(Given problem): Read the records and gather each line that includes "follow".

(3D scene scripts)
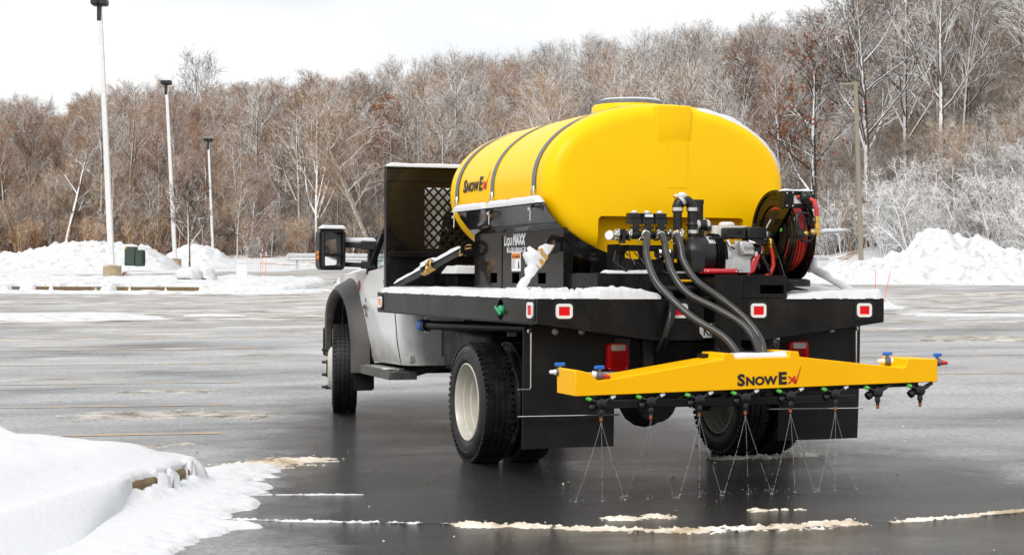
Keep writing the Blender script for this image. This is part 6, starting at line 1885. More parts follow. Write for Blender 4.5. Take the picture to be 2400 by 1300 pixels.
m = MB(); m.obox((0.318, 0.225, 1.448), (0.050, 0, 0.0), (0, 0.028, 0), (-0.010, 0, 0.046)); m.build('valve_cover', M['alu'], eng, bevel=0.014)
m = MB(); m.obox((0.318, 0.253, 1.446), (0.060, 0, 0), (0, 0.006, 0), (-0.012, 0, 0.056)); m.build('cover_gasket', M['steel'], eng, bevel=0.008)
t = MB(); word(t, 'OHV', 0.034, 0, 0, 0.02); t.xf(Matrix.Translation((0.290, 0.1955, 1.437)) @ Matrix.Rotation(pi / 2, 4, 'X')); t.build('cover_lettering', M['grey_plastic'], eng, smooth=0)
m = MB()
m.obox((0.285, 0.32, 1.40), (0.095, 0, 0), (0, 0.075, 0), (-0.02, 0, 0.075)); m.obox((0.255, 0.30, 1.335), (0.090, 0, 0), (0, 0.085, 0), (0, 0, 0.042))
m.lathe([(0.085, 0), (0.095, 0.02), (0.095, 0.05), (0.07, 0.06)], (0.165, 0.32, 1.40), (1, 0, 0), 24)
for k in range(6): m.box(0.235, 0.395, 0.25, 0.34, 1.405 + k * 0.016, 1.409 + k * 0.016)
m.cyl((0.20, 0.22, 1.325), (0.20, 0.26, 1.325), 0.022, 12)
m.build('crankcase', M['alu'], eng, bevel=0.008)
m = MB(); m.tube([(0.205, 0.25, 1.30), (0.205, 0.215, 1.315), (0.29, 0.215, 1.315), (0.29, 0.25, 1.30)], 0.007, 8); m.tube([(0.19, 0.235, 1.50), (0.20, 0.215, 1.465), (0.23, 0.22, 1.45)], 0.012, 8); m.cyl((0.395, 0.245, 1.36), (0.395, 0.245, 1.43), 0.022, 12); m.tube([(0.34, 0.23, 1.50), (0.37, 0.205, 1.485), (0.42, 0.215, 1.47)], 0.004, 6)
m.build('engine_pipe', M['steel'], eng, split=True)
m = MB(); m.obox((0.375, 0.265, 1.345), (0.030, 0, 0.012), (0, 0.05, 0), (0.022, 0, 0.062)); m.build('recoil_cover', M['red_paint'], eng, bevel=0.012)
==
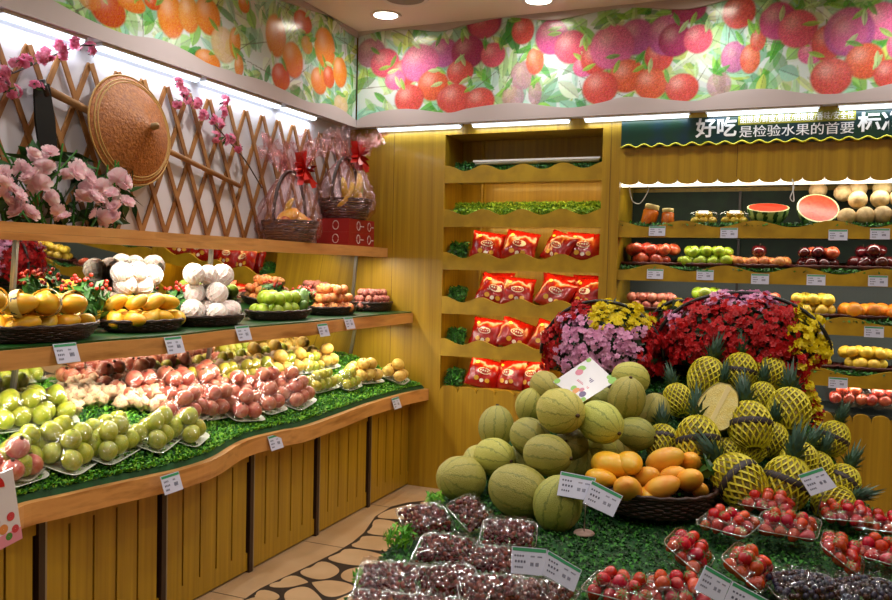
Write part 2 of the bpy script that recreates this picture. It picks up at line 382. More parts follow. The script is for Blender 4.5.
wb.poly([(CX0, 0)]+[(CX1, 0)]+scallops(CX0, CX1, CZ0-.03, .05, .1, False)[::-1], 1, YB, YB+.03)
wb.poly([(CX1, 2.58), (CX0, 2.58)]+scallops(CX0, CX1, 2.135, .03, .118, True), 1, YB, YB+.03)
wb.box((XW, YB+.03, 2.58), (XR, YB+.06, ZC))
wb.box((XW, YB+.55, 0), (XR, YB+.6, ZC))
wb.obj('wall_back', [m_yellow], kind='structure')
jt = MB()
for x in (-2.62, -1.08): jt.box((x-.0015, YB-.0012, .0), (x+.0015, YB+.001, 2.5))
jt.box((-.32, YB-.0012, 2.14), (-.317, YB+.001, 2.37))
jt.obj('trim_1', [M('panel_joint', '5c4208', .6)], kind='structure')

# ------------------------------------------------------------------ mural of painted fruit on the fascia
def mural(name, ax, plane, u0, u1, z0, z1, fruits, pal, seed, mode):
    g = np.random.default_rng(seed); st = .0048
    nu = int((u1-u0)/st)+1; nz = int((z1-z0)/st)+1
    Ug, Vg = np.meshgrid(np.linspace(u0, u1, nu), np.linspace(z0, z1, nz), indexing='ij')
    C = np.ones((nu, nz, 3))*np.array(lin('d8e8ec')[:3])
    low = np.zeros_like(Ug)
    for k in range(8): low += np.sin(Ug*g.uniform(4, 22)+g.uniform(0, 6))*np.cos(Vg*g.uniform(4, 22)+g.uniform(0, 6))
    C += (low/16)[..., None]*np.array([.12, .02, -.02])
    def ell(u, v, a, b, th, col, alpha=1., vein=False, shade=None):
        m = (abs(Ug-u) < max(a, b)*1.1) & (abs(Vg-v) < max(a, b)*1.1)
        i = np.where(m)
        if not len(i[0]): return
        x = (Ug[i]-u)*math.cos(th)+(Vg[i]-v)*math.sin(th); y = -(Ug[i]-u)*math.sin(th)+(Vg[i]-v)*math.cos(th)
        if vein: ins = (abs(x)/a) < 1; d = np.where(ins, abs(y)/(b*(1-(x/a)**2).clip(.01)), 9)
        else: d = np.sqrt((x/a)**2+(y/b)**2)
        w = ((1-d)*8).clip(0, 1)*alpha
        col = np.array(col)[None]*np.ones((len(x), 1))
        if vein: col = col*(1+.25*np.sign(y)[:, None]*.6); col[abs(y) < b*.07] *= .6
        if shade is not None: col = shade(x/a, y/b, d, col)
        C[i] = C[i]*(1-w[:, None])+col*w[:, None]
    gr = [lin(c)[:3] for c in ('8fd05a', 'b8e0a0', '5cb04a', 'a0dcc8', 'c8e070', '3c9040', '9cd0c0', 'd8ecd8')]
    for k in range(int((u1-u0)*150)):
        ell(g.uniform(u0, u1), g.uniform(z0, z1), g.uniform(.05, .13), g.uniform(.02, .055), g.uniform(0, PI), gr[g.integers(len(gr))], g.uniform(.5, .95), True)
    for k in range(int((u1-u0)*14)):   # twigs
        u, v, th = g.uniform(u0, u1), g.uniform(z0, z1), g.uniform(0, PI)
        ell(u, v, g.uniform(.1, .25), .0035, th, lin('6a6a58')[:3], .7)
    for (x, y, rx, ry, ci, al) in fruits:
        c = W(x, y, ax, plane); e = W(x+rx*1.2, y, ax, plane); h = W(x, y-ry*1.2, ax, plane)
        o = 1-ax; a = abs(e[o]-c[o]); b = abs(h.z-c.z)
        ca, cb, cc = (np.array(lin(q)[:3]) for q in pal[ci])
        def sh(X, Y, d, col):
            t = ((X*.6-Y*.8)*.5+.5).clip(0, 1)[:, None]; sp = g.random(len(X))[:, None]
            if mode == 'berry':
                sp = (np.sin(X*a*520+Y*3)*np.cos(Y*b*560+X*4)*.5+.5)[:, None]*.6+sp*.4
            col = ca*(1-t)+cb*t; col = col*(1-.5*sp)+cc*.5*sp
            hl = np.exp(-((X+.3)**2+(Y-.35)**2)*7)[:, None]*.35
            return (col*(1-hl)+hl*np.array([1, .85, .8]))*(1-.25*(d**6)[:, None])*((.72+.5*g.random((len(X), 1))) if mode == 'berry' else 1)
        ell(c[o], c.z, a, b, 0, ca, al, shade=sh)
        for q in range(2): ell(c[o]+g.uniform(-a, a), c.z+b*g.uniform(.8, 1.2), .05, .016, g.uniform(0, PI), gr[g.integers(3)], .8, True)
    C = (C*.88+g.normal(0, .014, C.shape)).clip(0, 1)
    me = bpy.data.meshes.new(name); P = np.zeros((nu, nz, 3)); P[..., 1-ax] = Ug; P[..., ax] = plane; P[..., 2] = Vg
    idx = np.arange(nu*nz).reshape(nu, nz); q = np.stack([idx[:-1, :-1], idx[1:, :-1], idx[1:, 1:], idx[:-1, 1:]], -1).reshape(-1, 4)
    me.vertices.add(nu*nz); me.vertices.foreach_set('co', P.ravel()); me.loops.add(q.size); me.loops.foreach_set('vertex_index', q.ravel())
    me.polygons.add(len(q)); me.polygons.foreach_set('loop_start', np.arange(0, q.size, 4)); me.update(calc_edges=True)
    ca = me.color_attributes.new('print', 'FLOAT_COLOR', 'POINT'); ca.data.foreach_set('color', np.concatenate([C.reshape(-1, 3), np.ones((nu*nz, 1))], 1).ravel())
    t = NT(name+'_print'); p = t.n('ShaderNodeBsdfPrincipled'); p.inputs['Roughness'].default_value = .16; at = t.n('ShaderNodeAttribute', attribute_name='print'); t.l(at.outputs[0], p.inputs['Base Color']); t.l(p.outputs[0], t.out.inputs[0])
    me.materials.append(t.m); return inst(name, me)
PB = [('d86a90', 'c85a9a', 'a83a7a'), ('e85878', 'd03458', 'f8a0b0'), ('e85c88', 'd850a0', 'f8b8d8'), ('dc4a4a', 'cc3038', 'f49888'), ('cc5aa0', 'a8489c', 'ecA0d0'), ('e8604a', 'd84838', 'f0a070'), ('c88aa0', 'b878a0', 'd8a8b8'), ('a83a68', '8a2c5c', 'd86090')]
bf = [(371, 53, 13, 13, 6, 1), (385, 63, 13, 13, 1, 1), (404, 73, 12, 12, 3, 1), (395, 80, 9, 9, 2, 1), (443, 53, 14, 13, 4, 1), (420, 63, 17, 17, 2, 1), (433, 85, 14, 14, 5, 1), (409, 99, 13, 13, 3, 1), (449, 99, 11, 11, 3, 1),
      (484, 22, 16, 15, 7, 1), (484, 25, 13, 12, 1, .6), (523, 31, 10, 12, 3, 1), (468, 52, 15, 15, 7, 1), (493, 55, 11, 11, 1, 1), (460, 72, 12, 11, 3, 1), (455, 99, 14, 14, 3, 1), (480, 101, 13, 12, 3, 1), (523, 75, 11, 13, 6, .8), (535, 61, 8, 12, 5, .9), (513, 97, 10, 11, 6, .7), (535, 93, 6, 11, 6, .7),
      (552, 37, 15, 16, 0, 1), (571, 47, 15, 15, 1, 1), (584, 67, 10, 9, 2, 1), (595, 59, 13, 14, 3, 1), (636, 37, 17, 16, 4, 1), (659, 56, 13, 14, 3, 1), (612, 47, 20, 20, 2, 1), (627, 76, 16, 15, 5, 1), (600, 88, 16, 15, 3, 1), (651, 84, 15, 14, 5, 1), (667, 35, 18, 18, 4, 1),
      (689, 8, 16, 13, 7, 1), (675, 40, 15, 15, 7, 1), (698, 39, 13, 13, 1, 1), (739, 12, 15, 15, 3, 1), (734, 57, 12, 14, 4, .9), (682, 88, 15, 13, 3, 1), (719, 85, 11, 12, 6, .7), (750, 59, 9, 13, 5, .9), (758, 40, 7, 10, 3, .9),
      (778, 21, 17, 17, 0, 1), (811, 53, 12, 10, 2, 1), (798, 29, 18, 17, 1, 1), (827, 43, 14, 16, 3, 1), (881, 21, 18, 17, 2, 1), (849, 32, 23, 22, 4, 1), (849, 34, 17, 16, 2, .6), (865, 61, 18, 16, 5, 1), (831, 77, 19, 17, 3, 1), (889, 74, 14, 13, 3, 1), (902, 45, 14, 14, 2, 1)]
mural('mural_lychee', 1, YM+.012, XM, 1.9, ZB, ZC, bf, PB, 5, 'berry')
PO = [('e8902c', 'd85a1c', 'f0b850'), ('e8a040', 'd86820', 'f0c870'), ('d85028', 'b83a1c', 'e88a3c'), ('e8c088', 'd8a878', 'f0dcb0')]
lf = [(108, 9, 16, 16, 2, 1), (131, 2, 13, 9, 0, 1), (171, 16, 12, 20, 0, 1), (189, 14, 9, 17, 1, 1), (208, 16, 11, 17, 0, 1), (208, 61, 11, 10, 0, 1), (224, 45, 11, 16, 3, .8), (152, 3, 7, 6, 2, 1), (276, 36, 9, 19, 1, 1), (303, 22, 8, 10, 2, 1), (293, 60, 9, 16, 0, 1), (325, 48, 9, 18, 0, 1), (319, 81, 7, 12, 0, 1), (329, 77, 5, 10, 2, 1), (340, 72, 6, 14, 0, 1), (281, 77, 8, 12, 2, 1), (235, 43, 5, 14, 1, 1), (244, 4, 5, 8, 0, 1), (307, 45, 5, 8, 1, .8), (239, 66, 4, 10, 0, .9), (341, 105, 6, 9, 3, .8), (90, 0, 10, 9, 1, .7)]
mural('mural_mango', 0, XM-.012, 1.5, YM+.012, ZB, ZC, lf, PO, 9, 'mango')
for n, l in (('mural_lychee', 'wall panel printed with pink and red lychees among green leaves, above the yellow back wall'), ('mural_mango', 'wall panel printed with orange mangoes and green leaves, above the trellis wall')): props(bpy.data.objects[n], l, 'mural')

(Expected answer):
Keep writing the Blender script for this image. This is part 6, starting at line 1885. More parts follow. Write for Blender 4.5. Take the picture to be 2400 by 1300 pixels.
Write part 2 of the bpy script that recreates this picture. It picks up at line 382. More parts follow. The script is for Blender 4.5.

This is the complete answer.